*DATASET EXTRACT*
-------

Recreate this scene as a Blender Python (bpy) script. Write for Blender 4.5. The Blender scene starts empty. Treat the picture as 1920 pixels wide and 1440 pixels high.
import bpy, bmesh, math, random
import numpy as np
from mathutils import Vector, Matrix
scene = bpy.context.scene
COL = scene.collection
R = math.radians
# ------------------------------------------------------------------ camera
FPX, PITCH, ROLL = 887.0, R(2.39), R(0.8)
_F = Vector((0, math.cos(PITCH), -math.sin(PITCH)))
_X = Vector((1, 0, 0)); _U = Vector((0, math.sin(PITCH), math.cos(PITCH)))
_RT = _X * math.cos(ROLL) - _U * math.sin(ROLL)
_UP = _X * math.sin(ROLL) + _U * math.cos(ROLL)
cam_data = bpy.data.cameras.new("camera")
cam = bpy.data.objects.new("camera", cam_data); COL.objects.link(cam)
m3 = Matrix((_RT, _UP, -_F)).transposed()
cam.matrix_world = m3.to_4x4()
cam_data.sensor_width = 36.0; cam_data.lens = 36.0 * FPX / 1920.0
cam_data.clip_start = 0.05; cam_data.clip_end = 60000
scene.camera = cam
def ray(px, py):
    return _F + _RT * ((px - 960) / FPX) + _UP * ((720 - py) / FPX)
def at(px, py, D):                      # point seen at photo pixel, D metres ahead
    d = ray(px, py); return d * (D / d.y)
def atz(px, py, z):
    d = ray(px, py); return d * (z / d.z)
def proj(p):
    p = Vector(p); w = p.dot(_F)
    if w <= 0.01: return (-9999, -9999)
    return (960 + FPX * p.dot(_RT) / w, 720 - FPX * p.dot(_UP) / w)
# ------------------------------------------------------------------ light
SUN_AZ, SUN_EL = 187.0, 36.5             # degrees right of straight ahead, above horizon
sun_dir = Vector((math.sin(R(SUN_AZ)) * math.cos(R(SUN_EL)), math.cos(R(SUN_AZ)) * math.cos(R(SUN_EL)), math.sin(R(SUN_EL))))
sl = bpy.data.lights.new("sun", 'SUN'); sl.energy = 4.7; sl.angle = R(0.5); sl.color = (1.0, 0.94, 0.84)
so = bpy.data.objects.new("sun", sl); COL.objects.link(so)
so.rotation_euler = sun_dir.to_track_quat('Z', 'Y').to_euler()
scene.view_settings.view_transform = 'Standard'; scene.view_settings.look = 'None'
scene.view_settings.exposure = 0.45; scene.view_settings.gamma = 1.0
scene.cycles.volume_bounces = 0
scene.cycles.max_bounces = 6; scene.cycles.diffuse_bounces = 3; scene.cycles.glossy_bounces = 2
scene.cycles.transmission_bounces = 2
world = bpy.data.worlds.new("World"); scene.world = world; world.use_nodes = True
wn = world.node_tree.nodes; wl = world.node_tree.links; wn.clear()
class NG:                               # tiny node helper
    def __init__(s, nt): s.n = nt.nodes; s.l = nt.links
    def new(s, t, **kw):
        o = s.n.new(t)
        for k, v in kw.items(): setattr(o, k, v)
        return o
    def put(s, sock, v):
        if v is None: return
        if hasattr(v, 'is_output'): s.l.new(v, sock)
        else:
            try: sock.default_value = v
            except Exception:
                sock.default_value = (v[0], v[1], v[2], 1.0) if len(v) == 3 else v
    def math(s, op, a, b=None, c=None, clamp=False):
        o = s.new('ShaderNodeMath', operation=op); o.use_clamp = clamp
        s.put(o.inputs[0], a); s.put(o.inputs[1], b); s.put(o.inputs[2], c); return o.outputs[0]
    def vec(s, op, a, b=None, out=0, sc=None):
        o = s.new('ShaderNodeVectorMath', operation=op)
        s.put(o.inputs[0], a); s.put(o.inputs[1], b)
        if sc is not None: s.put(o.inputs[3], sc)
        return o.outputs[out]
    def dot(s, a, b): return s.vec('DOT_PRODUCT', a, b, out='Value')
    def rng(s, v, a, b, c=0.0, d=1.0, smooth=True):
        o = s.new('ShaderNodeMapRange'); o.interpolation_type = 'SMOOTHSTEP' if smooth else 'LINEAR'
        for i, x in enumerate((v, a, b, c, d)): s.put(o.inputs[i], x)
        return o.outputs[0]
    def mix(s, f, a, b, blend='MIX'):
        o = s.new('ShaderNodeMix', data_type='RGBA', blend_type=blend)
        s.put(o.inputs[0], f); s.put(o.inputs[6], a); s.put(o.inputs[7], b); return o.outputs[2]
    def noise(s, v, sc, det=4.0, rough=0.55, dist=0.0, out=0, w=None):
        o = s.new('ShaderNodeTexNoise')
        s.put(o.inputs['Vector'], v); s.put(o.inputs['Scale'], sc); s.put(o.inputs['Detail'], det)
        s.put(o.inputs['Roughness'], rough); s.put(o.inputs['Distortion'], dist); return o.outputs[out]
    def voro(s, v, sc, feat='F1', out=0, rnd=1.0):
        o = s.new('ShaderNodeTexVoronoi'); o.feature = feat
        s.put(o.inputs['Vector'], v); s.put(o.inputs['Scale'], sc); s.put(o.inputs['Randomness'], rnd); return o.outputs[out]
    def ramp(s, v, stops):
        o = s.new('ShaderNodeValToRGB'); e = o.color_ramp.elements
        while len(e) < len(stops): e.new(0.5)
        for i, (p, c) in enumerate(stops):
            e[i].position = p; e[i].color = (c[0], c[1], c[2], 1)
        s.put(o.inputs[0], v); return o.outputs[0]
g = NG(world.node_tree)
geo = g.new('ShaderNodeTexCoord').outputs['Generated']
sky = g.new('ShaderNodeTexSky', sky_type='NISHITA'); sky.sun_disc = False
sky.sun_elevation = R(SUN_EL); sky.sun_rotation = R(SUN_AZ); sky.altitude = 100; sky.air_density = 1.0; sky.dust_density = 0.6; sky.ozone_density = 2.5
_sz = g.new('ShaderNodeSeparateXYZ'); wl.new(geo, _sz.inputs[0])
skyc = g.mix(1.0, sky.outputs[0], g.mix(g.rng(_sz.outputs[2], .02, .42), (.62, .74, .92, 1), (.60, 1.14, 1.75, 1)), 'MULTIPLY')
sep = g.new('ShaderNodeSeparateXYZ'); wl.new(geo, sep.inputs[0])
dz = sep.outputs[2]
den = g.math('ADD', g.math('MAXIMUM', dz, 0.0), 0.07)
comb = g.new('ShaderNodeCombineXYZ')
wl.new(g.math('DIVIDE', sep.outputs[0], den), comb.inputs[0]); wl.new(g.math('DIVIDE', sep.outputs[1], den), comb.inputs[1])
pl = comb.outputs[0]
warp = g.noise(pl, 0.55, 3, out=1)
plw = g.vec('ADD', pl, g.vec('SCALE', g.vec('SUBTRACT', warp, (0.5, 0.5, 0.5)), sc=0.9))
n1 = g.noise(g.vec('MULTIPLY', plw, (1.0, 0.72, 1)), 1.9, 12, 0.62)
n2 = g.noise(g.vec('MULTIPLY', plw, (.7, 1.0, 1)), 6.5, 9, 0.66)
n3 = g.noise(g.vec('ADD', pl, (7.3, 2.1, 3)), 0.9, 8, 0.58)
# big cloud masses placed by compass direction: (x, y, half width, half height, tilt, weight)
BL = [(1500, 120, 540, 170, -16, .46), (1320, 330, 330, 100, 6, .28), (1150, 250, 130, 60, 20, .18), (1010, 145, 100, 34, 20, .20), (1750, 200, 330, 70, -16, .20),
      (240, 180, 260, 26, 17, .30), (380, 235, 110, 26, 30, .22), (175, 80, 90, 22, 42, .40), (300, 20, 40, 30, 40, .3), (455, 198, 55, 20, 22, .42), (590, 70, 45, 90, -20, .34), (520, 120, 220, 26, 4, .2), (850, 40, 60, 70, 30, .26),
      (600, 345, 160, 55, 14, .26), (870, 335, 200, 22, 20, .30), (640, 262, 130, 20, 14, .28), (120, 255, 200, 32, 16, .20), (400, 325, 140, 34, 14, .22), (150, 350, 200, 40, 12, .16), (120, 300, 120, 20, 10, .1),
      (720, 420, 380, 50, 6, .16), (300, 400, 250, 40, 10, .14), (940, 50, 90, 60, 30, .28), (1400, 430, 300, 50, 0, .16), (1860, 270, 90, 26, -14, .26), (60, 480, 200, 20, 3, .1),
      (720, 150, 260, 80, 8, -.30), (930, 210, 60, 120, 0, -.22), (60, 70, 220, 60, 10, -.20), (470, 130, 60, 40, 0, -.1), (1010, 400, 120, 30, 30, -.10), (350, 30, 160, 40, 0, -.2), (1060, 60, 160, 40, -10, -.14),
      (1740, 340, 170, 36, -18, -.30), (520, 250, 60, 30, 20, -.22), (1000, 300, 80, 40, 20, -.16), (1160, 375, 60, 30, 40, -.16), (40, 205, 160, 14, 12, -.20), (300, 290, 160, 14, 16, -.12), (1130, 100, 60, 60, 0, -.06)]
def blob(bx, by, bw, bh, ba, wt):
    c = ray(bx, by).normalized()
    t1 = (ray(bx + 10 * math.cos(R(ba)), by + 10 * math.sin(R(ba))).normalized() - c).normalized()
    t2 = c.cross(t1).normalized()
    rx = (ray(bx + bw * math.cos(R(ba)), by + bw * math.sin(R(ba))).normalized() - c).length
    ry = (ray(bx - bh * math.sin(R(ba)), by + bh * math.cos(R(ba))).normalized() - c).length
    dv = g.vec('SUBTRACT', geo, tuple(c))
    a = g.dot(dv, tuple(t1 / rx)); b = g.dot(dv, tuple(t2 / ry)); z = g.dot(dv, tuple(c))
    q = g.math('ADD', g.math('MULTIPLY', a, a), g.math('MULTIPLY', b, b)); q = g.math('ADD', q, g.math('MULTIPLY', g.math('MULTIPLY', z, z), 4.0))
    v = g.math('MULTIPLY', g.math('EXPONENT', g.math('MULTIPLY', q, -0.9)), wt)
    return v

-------

*WORK TO DO*
The string "scene" may appear in lines of the listing above; tally those lines and give the number only.

*FINISHED ANSWER*
10